Crocodile Power is an art duo based in Moscow who create their own realities through the work they produce to induce reflections on the themes they present.
"Being an artist means for us to create own reality and materialize thoughts, accidentally guessing the images and themes that thrill not only you but also other ones, accidentally giving to other people a cause for reflection and from time to time inspiring others." - Crocodile Power
Mexican artist Ricardo Cardenas expresses his feelings and beliefs by connecting his art with his career as a construction engineer by creating his paintings using building materials, concrete and steel bars as his artistic media. This year at SCOPE New York, Cardenas will bring “Series of Tributes to Great Masters” and the “Series of The Muses of Ricardo”, as his way of celebrating art history in a way that transcends time and space.

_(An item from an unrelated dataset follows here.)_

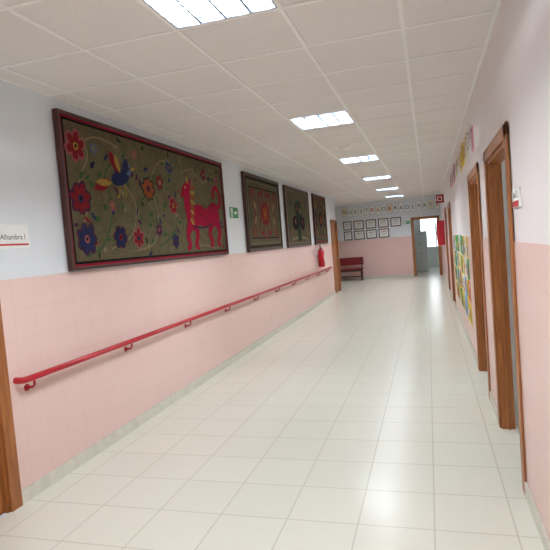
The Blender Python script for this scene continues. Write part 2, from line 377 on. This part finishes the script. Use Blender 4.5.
# crimson beast
A.stroke([(2.16,.44),(2.38,.50),(2.62,.47),(2.86,.54)],[.22,.25,.22,.26],'t_crim',7)
A.blob(2.86,.52,.16,.15,'t_crim',7.3,.3,18,.05); A.blob(2.2,.46,.14,.15,'t_crim',7.3,0,18,.05)
A.stroke([(2.18,.48),(2.10,.62),(2.14,.76)],[.22,.16,.13],'t_crim',7.6)
A.blob(2.10,.78,.12,.07,'t_crim',8,.5,18,.06); A.leaf(2.03,.74,-.1,.03,.6,'t_crim',8)
A.leaf(2.16,.83,.11,.025,1.9,'t_yel',8); A.leaf(2.2,.82,.1,.025,1.3,'t_crim',8); A.blob(2.08,.80,.014,.014,'t_cream',9)
for k in range(8): A.leaf(2.2-.008*k,.80-.05*k,.13,.024,.1-.1*k,'t_yel' if k%2 else 't_or',8.6)
for pts in ([(2.14,.38),(2.06,.26),(2.10,.14),(2.02,.11)],[(2.26,.40),(2.32,.26),(2.25,.15),(2.33,.11)],[(2.78,.44),(2.68,.28),(2.76,.17),(2.68,.12)],[(2.93,.46),(3.0,.28),(2.93,.17),(3.0,.12)]):
    A.stroke(pts,[.15,.09,.065,.06],'t_crim',7.1)
A.stroke([(2.96,.58),(3.10,.70),(3.0,.86),(2.86,.80),(2.9,.72)],[.07,.06,.06,.05,.07],'t_crim',7.5)
for u,v in ((2.45,.5),(2.62,.47),(2.8,.56)): A.flower(u,v,.035,5,'t_red','t_dark',8.2)
A.stroke([(2.2,.36),(2.5,.35),(2.8,.40)],.022,'t_purp',9)
A.b.done()

def motif(A,cols,core):
    W,Hh=A.W,A.Hh; cx,cy=W/2,Hh/2
    A.border(.06,.03,cols[0]); A.border(.12,.012,cols[1]); A.border(.2,.02,cols[0])
    for sx in (-1,1):
        for sy in (-1,1):
            A.stroke([(cx,cy),(cx+sx*.2,cy+sy*.06),(cx+sx*.34,cy+sy*.2),(cx+sx*.25,cy+sy*.34),(cx+sx*.12,cy+sy*.28)],.045,core,2)
            A.stroke([(cx,cy+sy*.1),(cx+sx*.12,cy+sy*.2),(cx+sx*.08,cy+sy*.36),(cx,cy+sy*.42)],.04,core,2)
            A.flower(cx+sx*(W/2-.3),cy+sy*(Hh/2-.3),.08,6,cols[2],'t_yel',2)
            A.leaf(cx+sx*.45,cy+sy*.05,.18,.05,math.atan2(sy,sx),cols[1],2)
            A.stroke([(cx+sx*.5,cy),(cx+sx*.62,cy+sy*.15),(cx+sx*.5,cy+sy*.3),(cx+sx*.6,cy+sy*.4)],.03,core,2)
    for k in range(8): A.leaf(cx,cy,.24,.05,k*math.pi/4,core,3)
    A.flower(cx,cy,.14,8,'t_or','t_yel',4,core)
A=Art('textile_panel',7.5,9.42,1.46,2.68,'canvas2','frame_dark'); motif(A,['t_dark','t_tan','t_red'],'t_red'); A.b.done()
A=Art('textile_panel',9.85,11.9,1.46,2.68,'canvas2','frame_dark')
A.border(.07,.02,'t_tan')
A.stroke([(1.0,.12),(.98,.5),(1.02,.9)],[.3,.24,.08],'t_dgreen',2); A.blob(1.0,.78,.3,.2,'t_dgreen',2.5,0,20,.1); A.blob(.7,.5,.22,.15,'t_dark',2.2,0,18,.1); A.blob(1.32,.5,.22,.15,'t_dark',2.2,0,18,.1)
for u,v,m in ((.9,.8,'t_red'),(1.15,.75,'t_yel'),(.7,.52,'t_pink'),(1.32,.52,'t_red'),(.35,.3,'t_or'),(1.7,.3,'t_or'),(.35,.9,'t_blue'),(1.7,.9,'t_blue')): A.flower(u,v,.08,6,m,'t_cream',3)
A.stroke([(.3,.15),(1.0,.2),(1.75,.15)],.05,'t_tan',1.5); A.b.done()
A=Art('textile_panel',12.45,14.0,1.46,2.70,'canvas','frame_dark'); motif(A,['t_red','t_dark','t_yel'],'t_dark'); A.b.done()

# ------------------------------------------------------------ signs
b=B('room_sign'); b.box(XL+.001,XL+.006,2.70,3.01,1.66,1.82,'paper',.001)
text_into(b,'Alhambra I',.05,'black',lambda x,y:(XL+.0072,2.865+x,1.735+y)); b.box(XL+.0062,XL+.0072,2.72,3.0,1.68,1.692,'c_red'); b.done()
def exit_sign(X,y0,y1,z0,z1,nm='exit_sign'):
    b=B(nm); b.box(X+.001,X+.008,y0,y1,z0,z1,'green',.001); w=y1-y0; h=z1-z0; x=X+.0092
    def q(*p): b.poly([(x,y0+u*w,z0+v*h) for u,v in p],'paper')
    q((.08,.1),(.34,.1),(.34,.9),(.08,.9))
    q((.46,.42),(.66,.42),(.66,.58),(.46,.58)); q((.64,.25),(.64,.75),(.9,.5))
    b.tube([(x,y0+.21*w,z0+.72*h),(x+.0008,y0+.21*w,z0+.72*h)],.012,'green',10)
    for p in (((.16,.5),(.28,.55),(.25,.35),(.15,.35)),((.15,.36),(.2,.36),(.15,.14),(.1,.14)),((.2,.36),(.26,.36),(.32,.16),(.27,.16))): b.poly([(x+.001,y0+u*w,z0+v*h) for u,v in p],'green')
    b.done()
exit_sign(XL,6.92,7.24,1.97,2.12)
b=B('room_sign'); b.box(XR-.012,XR-.001,2.90,3.12,1.64,1.74,'paper',.001); b.box(XR-.0135,XR-.0122,2.915,3.105,1.645,1.675,'c_red')
text_into(b,'Aula 2',.05,'black',lambda x,y:(XR-.0132,3.01-x,1.705+y)); b.done()

# ------------------------------------------------------------ end wall
def yf(x0,x1,z0,z1,nm='framed_certificate'):
    b=B(nm); y=YE-.001; t=.032
    b.box(x0,x1,y-.012,y,z0,z1,'paper')
    for q in ((x0-t,x0,z0-t,z1+t),(x1,x1+t,z0-t,z1+t),(x0,x1,z0-t,z0),(x0,x1,z1,z1+t)): b.box(q[0],q[1],y-.022,y,q[2],q[3],'frame_dark',.002)
    w=x1-x0;h=z1-z0
    b.box(x0+.2*w,x1-.2*w,y-.0135,y-.0125,z0+.72*h,z0+.8*h,random.choice(['c_blue','c_brown','c_red']))
    for k in range(4): b.box(x0+.15*w,x1-.15*w,y-.0135,y-.0125,z0+(.2+.12*k)*h,z0+(.23+.12*k)*h,'metal')
    b.done()
for k in range(4):
    x=-2.58+.445*k; yf(x,x+.31,1.88,2.14)
for k in range(3):
    x=-2.58+.445*k; yf(x,x+.31,1.51,1.77)
for z in (1.51,1.88): yf(-2.96,-2.72,z,z+.26)
b=B('exit_sign'); b.box(-.82,-.60,YE-.01,YE-.001,1.9,2.0,'green'); b.box(-.80,-.73,YE-.0115,YE-.0102,1.915,1.985,'paper'); b.box(-.70,-.62,YE-.0115,YE-.0102,1.94,1.96,'paper'); b.done()
cols=['c_red','c_blue','c_brown','c_or','c_purp','black','black','black']
b=B('letter_banner'); y=YE-.002
x=-3.0
for ch in 'NUESTRAOBRADEARTEX'[:17]:
    h=random.uniform(.28,.34); dz=random.uniform(-.02,.02)
    b.box(x-.008,x+.168,y-.003,y,2.342+dz,2.358+dz+h,'metal')
    b.box(x,x+.16,y-.0045,y-.0032,2.35+dz,2.35+dz+h,random.choice(['paper','paper','paper','c_cream']))
    text_into(b,ch,.2,random.choice(cols),lambda u,v,x=x,dz=dz:(x+.08+u,y-.0055,2.5+dz+v)); x+=.205
b.done()
b=B('drawing_frieze'); yy=5.3
while yy<10.6:
    w=random.uniform(.16,.24); h=random.uniform(.22,.3); z=2.3+random.uniform(-.02,.03)
    b.box(XR-.006,XR-.002,yy,yy+w,z,z+h,random.choice(['paper','c_cream','c_cream','c_yel','c_pink','paper']))
    ch=random.choice('ABCDEGLMNOPRST'); text_into(b,ch,.27,random.choice(['c_red','c_brown','c_or','black','c_blue']),lambda u,v,yy=yy,w=w,z=z,h=h:(XR-.0075,yy+w/2-u,z+h/2+v))
    yy+=w+random.uniform(.05,.12)
b.done()
b=B('drawing_display'); X=XR-.0075
for r in range(4):
    yy=6.75
    while yy<10.3:
        w=random.uniform(.26,.34); h=.26; z=.36+r*.28+random.uniform(-.01,.01)
        b.box(X-.003,X,yy,yy+w,z,z+h,random.choice(['c_yel','c_green','paper','c_lblue','c_cream','c_yel','c_green','c_or']))
        cy,cz=yy+w/2,z+h/2
        for k in range(5):
            a,c=random.uniform(-.09,.09),random.uniform(-.08,.08); rr=random.uniform(.025,.06)
            b.poly([(X-.004-k*.0004,cy+a+rr*math.cos(t*.785),cz+c+rr*math.sin(t*.785)) for t in range(8)],random.choice(['c_green','c_blue','c_red','c_or','c_brown','paper','c_purp','c_yel']))
        yy+=w+.02
b.done()

# ------------------------------------------------------------ fire equipment
b=B('fire_hose_cabinet'); x1=XR-.007; x0=x1-.2; a,c=15.7,16.4; z0,z1=1.15,1.85
b.box(x0,x1,a,c,z0,z1,'red',.012); b.box(x0-.006,x0-.0005,a+.08,c-.08,z0+.08,z1-.08,'c_cream',.003)
b.tube([(x0-.012,(a+c)/2,(z0+z1)/2),(x0-.0065,(a+c)/2,(z0+z1)/2)],.2,'red',24); b.tube([(x0-.02,(a+c)/2,(z0+z1)/2),(x0-.0125,(a+c)/2,(z0+z1)/2)],.05,'metal',16); b.done()
b=B('fire_hose_sign'); b.box(XR-.2,XR-.002,14.8,14.806,2.3,2.52,'red',.001); b.box(XR-.17,XR-.05,14.797,14.7995,2.35,2.47,'paper'); b.box(XR-.15,XR-.07,14.795,14.7965,2.37,2.45,'red'); b.done()
b=B('fire_extinguisher'); cx,cy=XL+.12,12.55; dz=-.15
b.tube([(cx,cy,1.06+dz),(cx,cy,1.075+dz),(cx,cy,1.42+dz),(cx,cy,1.46+dz),(cx,cy,1.50+dz),(cx,cy,1.52+dz)],[.065,.08,.08,.07,.035,.022],'red',20)
b.tube([(cx,cy,1.52+dz),(cx,cy,1.56+dz)],.02,'metal',10); b.box(cx-.015,cx+.015,cy-.08,cy+.04,1.56+dz,1.575+dz,'black',.002); b.box(cx-.012,cx+.012,cy-.09,cy+.03,1.59+dz,1.6+dz,'black',.002)
b.tube([(cx,cy+.02,1.55+dz),(cx+.02,cy+.1,1.5+dz),(cx+.02,cy+.12,1.3+dz),(cx+.02,cy+.1,1.15+dz)],.011,'black',8)
b.box(XL+.0066,cx-.07,cy-.02,cy+.02,1.15,1.21,'metal'); b.box(cx+.079,cx+.082,cy-.04,cy+.04,1.05,1.2,'paper'); b.done()

# ------------------------------------------------------------ bench
b=B('bench'); x0,x1=-3.25,-2.32; y0,y1=18.85,19.3
b.box(x0,x1,y0,y1,.41,.46,'bench_red',.01)
b.box(x0,x1,y1-.03,y1,.56,.84,'bench_red',.01)
for x in (x0+.04,x1-.08):
    b.box(x,x+.04,y0+.03,y0+.07,0,.41,'frame_dark'); b.box(x,x+.04,y1-.07,y1-.031,0,.84,'frame_dark'); b.box(x,x+.04,y0+.07,y1-.07,.1,.14,'frame_dark'); 
b.box(x0+.08,x1-.08,y0+.04,y0+.06,.34,.41,'frame_dark'); b.box(x0+.08,x1-.08,y1-.06,y1-.04,.12,.16,'frame_dark'); b.done()

# ------------------------------------------------------------ world & camera
w=bpy.data.worlds.new('World'); S.world=w; w.use_nodes=True
w.node_tree.nodes['Background'].inputs[0].default_value=(.75,.85,1,1); w.node_tree.nodes['Background'].inputs[1].default_value=.6
f=525.0
d=Vector((153,43,-f)).normalized(); th=math.radians(3.6)
u=Vector((-math.sin(th),math.cos(th),0)); u=(u-d*u.dot(d)).normalized(); r=d.cross(u)
R=Matrix((r,d,u))
cam=bpy.data.cameras.new('camera'); cam.sensor_width=36; cam.lens=f/550*36; cam.clip_start=.05
co=bpy.data.objects.new('camera',cam); S.collection.objects.link(co)
co.matrix_world=Matrix.Translation((0,0,1.55))@R.to_4x4(); S.camera=co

New York City based Israeli artist Yigal Ozeri is best known for his large-scale cinematic portraits of distinctive young women in rich prodigious landscapes. With tinges of Pre-Raphaelite aesthetics, Ozeri brings an ethereal and uninhibited sensibility to his paintings. His portraits denote art historical foundations in romanticism, while also offering contemporary notions of sensual femininity.
With KERSGALLERY, David Bade intends to exhibit a number of artworks that not only form an installation, but also act as social action. The plan is to visit a local school, give a presentation, talk to the school kids and invite them to visit the fair. There, they will sit for a group portrait that Bade plans to make on the spot. The method stems from the artist’s practice of engaging in a conversation and an encounter, and the result is not necessarily portraits of photographic likeness but narrative, imaginative and anecdotal ones.